When you launch a new brand at your bank or credit union, all the glitz and glamour of the kickoff party and initial training feels pretty good (especially if you’re a former marketer like me). I remember the feeling well.

I also well remember that the “new car smell” of the brand didn’t last for long. That’s not to say your brand still isn’t cool, vital and relevant after roll-out. Far from it. However, the real work in branding comes not so much before or during the launch but after the launch.

Enforcing branding is tough

It’s in the days, weeks, months and years after the launch of a new brand that the real labor comes into play. As a brand leader at your bank or credit union, it is your responsibility to reinforce (and sometimes enforce) brand standards. This means you won’t always be the most popular person at your financial institution. During spot-checks for brand adherence at branches, I was regularly referred to as not-so-nice names by staff. I had to grow a thick skin and so will you.

Working as the brand enforcer, you’ll have to take a stand when it comes to sticking to what the brand represents. If you let little things (homemade marketing collateral, dress code violations, deviations from the consumer engagement plan, etc.) happen, your brand will slowly erode. It’s kind of like the loose string on a sweater we’ve all had. If you don’t snip that string and mend the ravel quickly, it can fall apart. The same principle applies to your brand.

Yes, you’re going to have to correct dress code no-no’s to the brand. And yes, you’re going to have to monitor that homemade brand collateral we all love/loathe so much. It’s true, you’re going to have to listen to how your staff interacts with each other and your consumers in order to ensure brand standards are upheld.

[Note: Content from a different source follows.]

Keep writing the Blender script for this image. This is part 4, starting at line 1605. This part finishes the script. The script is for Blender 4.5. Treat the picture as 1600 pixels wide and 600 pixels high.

Again, this won’t always make you the most popular person in your financial institution neighborhood. And that’s okay. Much like being a mom or dad, the goal of a brand enforcer is really not so much being a friend as it is being a parent/caregiver. And if you care about the brand your bank or credit union has labored to create and launch, you’ll do the right thing by it which sometimes means making unpopular but important decisions to protect it.